The editor supports many kinds of layers including image, video, and text layers. It also supports alpha video layers, which means we can avoid building some of the most complex features from other video editors like After Effects, as users can simply import ready-made videos. The layers in our editor are just plain HTML elements, like divs and images, which are manipulated and styled using CSS and Javascript. We also support uploading your own custom fonts, which was a very popular request from our users as many companies have very strict brand guidelines requiring them to use their own fonts.

From a product feed to the video canvas

Our customer needs to have a feed of their products to use our video rendering service. A product feed is in its simplest form a CSV file or JSON with product data in it available somewhere on the internet. The feed is updated by the customer, and our service periodically fetches the updated data and creates new videos for the added products.

 

Feed JSON

 

This dynamic feed data is used to populate layers in the template.
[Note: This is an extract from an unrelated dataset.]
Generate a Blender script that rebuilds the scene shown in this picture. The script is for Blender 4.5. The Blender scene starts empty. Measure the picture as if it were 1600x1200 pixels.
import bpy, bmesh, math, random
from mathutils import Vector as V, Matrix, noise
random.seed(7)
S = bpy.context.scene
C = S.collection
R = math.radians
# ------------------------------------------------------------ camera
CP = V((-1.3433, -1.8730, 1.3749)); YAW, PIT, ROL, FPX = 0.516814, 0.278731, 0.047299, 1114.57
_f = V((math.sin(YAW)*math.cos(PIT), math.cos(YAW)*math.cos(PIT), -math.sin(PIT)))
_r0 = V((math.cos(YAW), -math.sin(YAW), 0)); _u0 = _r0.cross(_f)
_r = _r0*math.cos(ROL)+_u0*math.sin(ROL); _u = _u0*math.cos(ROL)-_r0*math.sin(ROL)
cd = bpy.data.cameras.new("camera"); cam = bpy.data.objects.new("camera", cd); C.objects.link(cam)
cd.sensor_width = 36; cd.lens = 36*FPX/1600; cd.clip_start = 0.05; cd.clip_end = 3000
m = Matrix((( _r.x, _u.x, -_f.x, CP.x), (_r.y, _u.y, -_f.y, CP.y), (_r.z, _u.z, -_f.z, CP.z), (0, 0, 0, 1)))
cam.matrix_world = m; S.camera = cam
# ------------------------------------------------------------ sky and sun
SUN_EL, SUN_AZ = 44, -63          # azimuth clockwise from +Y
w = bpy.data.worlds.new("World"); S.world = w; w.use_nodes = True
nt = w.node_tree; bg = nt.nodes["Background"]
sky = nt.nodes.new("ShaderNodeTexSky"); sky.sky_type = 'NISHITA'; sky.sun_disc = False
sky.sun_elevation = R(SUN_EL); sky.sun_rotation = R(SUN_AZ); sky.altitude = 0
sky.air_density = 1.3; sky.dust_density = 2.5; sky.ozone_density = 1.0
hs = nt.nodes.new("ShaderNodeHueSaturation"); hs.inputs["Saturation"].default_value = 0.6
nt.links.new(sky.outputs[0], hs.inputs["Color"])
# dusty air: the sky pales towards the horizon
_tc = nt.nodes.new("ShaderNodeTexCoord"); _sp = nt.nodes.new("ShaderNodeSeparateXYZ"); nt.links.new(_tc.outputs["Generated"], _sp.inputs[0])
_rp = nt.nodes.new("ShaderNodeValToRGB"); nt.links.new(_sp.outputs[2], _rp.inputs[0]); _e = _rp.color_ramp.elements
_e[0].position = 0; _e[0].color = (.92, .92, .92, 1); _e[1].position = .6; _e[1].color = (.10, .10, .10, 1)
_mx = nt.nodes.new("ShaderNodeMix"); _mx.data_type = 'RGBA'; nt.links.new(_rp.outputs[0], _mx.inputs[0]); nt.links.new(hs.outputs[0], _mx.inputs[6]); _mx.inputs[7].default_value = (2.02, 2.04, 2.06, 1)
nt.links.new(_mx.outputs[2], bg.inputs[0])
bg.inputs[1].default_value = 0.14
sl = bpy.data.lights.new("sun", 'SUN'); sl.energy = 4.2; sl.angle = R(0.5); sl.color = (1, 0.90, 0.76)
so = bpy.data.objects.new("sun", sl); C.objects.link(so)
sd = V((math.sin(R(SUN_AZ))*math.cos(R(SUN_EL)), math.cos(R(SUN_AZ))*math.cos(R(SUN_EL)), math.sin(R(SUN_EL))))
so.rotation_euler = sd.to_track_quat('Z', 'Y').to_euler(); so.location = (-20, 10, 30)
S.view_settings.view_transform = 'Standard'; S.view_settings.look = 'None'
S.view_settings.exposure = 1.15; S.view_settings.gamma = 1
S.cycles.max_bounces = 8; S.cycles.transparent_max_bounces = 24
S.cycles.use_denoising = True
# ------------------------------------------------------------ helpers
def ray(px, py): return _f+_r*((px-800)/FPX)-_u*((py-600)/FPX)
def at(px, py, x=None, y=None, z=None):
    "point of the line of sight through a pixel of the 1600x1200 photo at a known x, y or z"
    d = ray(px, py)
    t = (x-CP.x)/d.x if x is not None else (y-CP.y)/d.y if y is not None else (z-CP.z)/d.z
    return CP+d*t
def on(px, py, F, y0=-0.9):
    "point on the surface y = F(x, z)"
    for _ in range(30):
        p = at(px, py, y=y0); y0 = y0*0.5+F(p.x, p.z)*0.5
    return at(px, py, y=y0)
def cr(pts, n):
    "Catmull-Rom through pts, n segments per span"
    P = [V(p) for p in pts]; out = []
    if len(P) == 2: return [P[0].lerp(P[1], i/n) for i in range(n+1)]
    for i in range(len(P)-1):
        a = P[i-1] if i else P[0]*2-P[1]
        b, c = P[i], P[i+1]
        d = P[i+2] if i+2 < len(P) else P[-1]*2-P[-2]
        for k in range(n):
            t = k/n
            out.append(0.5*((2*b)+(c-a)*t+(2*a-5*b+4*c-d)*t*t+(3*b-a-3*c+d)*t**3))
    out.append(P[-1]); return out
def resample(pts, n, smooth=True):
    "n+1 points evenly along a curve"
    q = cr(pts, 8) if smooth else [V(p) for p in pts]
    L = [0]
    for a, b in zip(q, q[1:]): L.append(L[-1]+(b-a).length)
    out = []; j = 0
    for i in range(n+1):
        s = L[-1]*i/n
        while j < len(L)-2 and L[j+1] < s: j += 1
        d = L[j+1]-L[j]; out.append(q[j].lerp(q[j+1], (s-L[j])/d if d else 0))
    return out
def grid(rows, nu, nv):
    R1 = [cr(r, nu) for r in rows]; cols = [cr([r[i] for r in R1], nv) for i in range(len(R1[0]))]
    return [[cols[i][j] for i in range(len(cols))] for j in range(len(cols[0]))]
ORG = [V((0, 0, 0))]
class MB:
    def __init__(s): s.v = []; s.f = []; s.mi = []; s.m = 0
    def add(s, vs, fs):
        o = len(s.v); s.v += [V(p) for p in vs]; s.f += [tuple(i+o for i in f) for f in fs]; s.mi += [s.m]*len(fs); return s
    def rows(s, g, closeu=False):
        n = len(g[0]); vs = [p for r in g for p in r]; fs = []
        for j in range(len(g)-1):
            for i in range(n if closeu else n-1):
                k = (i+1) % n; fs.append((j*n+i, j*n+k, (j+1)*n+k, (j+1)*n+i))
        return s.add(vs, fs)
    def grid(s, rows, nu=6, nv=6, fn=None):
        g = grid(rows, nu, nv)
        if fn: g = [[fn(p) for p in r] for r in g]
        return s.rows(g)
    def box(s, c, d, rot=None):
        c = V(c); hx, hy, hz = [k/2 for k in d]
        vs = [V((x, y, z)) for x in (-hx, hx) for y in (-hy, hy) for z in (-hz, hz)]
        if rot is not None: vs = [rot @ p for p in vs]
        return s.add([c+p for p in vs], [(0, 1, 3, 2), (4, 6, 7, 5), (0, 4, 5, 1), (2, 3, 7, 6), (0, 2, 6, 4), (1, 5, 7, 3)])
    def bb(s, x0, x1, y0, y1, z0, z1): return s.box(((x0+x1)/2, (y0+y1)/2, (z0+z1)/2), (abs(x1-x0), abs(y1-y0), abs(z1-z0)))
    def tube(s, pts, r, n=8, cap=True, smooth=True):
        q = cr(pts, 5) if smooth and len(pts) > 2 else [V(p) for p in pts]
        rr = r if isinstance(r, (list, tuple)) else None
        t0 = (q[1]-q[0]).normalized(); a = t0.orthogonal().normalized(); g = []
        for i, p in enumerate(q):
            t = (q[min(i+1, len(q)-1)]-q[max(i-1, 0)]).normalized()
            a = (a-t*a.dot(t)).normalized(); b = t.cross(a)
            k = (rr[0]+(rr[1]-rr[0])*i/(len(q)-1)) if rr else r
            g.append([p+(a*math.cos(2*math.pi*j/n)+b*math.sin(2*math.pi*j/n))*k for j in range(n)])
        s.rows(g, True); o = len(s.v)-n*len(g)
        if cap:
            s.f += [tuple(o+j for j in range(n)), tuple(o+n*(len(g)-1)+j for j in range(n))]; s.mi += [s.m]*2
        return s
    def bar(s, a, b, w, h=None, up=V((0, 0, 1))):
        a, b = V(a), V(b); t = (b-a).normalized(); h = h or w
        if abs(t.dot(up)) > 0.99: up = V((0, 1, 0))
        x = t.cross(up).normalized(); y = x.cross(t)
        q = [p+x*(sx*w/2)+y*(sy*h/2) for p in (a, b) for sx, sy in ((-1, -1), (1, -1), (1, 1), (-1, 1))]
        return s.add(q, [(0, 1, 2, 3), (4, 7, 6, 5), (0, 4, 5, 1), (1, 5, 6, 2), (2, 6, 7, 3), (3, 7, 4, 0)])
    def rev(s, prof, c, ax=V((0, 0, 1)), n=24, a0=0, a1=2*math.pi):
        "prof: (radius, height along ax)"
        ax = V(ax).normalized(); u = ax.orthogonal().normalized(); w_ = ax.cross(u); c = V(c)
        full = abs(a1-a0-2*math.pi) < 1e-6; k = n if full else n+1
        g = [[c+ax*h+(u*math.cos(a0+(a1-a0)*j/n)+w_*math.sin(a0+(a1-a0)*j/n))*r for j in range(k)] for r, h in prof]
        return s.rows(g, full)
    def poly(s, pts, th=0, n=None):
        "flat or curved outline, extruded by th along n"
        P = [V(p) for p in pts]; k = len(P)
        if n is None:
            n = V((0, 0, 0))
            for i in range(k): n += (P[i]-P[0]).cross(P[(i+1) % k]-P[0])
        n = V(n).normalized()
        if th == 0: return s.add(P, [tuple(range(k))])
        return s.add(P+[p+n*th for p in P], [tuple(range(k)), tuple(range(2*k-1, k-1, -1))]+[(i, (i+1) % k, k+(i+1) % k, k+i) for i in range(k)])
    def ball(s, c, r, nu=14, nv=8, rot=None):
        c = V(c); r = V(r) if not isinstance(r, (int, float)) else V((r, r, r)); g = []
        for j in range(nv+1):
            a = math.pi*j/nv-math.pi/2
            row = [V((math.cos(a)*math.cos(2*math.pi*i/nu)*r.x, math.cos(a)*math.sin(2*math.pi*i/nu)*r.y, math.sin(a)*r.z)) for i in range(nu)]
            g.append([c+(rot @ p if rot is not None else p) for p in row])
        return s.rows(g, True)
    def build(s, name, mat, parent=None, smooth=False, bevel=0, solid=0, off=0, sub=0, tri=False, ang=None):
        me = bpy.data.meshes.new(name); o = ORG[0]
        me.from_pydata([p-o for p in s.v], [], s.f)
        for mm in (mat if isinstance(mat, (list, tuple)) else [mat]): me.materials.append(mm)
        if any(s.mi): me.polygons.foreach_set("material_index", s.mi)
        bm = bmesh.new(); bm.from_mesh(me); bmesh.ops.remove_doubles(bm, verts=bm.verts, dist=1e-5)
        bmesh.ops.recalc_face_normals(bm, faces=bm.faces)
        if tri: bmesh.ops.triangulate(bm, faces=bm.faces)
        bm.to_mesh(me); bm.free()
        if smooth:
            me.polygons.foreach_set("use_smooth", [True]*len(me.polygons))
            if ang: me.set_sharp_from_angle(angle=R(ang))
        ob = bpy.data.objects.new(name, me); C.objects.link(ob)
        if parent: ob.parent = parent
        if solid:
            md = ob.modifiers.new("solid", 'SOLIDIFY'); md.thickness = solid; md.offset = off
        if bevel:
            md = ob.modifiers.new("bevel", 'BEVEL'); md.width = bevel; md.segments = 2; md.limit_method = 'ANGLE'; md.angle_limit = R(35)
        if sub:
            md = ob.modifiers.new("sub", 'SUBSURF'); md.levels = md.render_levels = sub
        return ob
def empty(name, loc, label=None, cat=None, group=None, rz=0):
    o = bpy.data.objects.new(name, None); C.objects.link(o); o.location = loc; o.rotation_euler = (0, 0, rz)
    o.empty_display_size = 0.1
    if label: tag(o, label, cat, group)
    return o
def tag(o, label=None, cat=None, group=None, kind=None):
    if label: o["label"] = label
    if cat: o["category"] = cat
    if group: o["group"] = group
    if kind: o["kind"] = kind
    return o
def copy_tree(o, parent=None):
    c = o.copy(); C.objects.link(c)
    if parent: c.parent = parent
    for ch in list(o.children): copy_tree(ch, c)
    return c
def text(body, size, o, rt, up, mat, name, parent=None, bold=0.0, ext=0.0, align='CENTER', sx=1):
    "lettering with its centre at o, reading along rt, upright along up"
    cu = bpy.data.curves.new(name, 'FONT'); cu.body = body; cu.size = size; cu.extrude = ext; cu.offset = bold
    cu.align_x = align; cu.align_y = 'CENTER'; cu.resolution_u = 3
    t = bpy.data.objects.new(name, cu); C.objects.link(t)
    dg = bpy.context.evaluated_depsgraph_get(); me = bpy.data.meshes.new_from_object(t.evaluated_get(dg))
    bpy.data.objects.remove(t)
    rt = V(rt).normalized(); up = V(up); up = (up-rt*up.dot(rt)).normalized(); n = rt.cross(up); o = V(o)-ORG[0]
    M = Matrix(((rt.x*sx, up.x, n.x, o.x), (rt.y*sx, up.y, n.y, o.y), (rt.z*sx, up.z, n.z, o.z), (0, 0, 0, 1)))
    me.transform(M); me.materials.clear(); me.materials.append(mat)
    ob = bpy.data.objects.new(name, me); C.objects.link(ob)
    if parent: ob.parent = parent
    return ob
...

For example, a typical video template might have the product price, discount percentage, name and the image of the product from the feed.

We decided to use liquid template language to reference the feed, because of its versatility and customizability. For example, if the product feed contains a product with { image_url: “www.cool.img/super-cool.png” }, it can be referenced in the layer using the liquid macro {{ image_url }} or if we need to add a currency to the price we can add it using a liquid macro {{ price | append: “€” }} .

 

Liquid Tags
Populated


Combining a video template and product feed into a video 

Our rendering service takes the feed with the dynamic data and renders a video for each item in it. With our self-made rendering system we ensure that what is displayed in the editor will come out the other side as a video exactly like what the editor showed, which is really important to prevent having to verify each and every one of the videos separately.

Rendering videos can be quite resource intensive, so we have built many systems to monitor and lighten the rendering load. The most important factor in lightening the load of our rendering system is heavy usage of caching. We calculate hashes for a video template and products array pairs, and we store them in a Redis cache. If the same video template with the same products is asked for again, we simply return it from the cache. After all, the cheapest renders are those you do not have to do at all!

Wrapping up

This has been a quick look into how we built our video templating system. Building a full fledged video editor with web technologies continues to be an interesting endeavour. There are multiple challenges that we need to keep tackling like for example making sure the editor stays performant, which is not a given as we are using React to render a video canvas. We also need to make sure to keep the editor accessible to everyone, but powerful enough.

We have been able to scale our video rendering system vertically up to this point and we have been quite happy with how it is performing. When the usage of our video templates increases I am sure that we will have host of new challenges to face related to scaling and optimizing our rendering logic.